Las directrices sanitarias federales limitan la entrada de animales domésticos procedentes de países como Ucrania, con una alta incidencia de rabia. Para algunos refugiados, la norma ha sido devastadora.
Natasha Hrytsenko, residente de toda la vida en Ucrania, siempre había soñado con tener un perro blanco y esponjoso. Cuando empezó a trabajar, la Sra. Hrytsenko, que ahora tiene 30 años, utilizó sus dos primeros sueldos para comprar un cachorro maltés mini de pura raza. Llevó a Eddie a su casa en el apartamento de Kiev que compartía con su hermana mayor.
Ocho años más tarde, cuando la guerra asoló su país y decidieron huir, la Sra. Hrytsenko recuerda haberle dicho a su hermana: “Puedo dejar atrás mi mejor ropa, mis bolsos favoritos e incluso mi teléfono móvil. Pero nunca dejaré atrás a Eddie”.
La pareja se dirigió a Polonia, luego a Alemania y después a Portugal, con destino a Estados Unidos, donde tenían amigos en Virginia. El pequeño perro viajó con ellas, metido debajo de sus brazos o sentado en su regazo.

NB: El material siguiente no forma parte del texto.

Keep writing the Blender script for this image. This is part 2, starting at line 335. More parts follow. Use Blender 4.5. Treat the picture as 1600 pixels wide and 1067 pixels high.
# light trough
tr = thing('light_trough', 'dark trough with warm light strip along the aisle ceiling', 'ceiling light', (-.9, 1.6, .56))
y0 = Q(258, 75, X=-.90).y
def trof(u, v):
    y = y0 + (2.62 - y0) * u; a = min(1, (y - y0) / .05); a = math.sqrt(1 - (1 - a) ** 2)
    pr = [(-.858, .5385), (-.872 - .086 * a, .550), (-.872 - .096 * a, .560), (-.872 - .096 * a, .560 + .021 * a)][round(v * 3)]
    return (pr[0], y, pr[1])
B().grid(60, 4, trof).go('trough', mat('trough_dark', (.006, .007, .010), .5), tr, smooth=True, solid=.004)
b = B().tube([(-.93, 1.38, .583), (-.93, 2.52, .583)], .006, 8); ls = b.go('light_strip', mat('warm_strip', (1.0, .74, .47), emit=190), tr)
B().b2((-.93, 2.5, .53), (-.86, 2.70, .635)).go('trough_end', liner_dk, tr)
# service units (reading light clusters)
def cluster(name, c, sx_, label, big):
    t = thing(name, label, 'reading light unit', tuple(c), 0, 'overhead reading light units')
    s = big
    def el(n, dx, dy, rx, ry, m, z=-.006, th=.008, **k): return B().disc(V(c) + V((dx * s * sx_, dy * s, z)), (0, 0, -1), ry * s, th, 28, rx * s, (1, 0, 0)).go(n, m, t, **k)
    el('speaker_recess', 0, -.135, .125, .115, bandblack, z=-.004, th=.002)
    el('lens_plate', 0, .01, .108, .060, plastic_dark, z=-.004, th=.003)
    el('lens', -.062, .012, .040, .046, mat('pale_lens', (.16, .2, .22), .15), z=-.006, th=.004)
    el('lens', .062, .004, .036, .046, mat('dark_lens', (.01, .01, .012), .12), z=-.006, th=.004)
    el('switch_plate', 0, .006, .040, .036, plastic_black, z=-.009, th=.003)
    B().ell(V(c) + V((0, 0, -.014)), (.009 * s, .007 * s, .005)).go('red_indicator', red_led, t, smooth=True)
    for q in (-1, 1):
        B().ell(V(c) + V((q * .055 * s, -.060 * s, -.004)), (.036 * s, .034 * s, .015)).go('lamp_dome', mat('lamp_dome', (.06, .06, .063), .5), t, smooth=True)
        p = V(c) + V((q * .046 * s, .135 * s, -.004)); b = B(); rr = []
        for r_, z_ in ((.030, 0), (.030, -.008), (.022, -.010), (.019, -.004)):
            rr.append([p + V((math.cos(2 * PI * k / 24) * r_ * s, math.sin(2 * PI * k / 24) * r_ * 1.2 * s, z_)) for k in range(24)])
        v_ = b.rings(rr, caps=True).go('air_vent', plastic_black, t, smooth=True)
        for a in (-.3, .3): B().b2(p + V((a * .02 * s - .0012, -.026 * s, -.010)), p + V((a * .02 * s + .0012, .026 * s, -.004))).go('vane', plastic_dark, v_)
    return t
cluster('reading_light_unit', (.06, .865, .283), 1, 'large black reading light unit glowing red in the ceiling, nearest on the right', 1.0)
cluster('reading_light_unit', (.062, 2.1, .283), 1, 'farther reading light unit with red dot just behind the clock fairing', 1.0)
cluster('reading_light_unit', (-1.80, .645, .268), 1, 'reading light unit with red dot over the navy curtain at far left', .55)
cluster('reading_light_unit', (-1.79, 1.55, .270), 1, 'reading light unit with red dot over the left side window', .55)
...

Las hermanas llegaron hasta Tijuana, la ciudad mexicana situada en la frontera sur de California, antes de conocer la noticia que las detuvo en seco: en la mayoría de los casos no se permitía la entrada de perros procedentes de Ucrania en Estados Unidos. Varias personas ya habían tenido que dejar a sus mascotas en México en virtud de la normativa sanitaria federal.